Far from ushering in a new
dawn of innovation, the arrival
of Nintendo’s Wii (apart from
first-party releases, obviously) has been
characterised more by shoehorned arm
waving as much as anything else. The
likes of Far Cry, Splinter Cell and The
Godfather have all put in money-making
appearances, crippled either by unwieldy
controls or mini-games where you
dance about to kneecap someone, or
something. Like trapping your fingers in
a door, it all jarred rather uncomfortably.

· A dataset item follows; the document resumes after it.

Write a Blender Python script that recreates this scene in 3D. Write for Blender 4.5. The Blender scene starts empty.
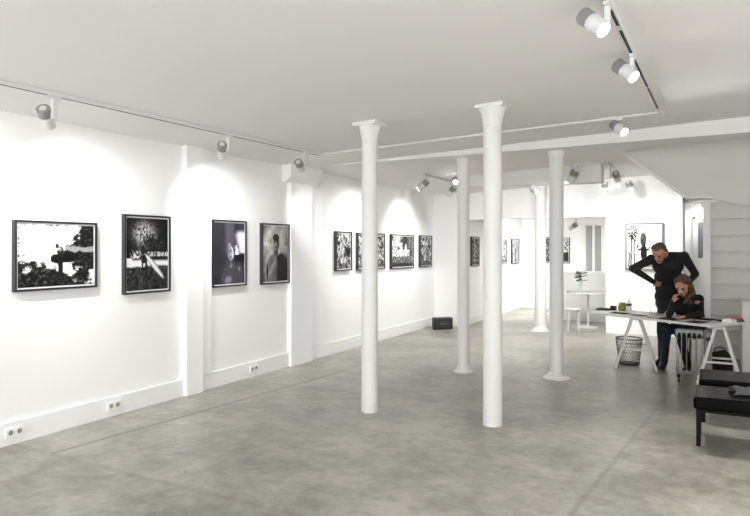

So, does the conversion process work
in reverse? If Rayman Raving Rabbids is
anything to go by, the answer is ‘no’.
It’s not that the overall concept lacks
potential. After all, though we’re not
lacking a party title, we’re certainly
short of a good one (here’s looking at
you, Fuzion Frenzy 2). Instead, trouble
stems from Ubisoft’s steadfast refusal
to alter either control system or minigame
content, robbing RRR of the
control freshness it basically inherits on
Nintendo’s console and making many
of its mini-games so simple that each
multiplayer contest would likely end
in a draw. Put simply, the whole thing
has been shoved out of the door with
minimum fuss and consideration for
its eventual home. The examples are
numerous. One mini-game sees you at
the seafront, closing mischievous toilet
doors behind a quartet of forgetful
bunnies. Obviously, on the Wii you’d
simply point and press buttons as things
get heated, but here you’re constantly
fighting against an analogue-only input
system, scrolling through the selectable
doors one by one. It’s painful stuff, and
not an isolated incident, either. Another
challenge sees you tracing the outline of
various consumables ready for another
gluttonous creature to gobble. Great fun
across the format divide, but mapped to
a face button and analogue stick? We’ve
had more fun navigating the dashboard.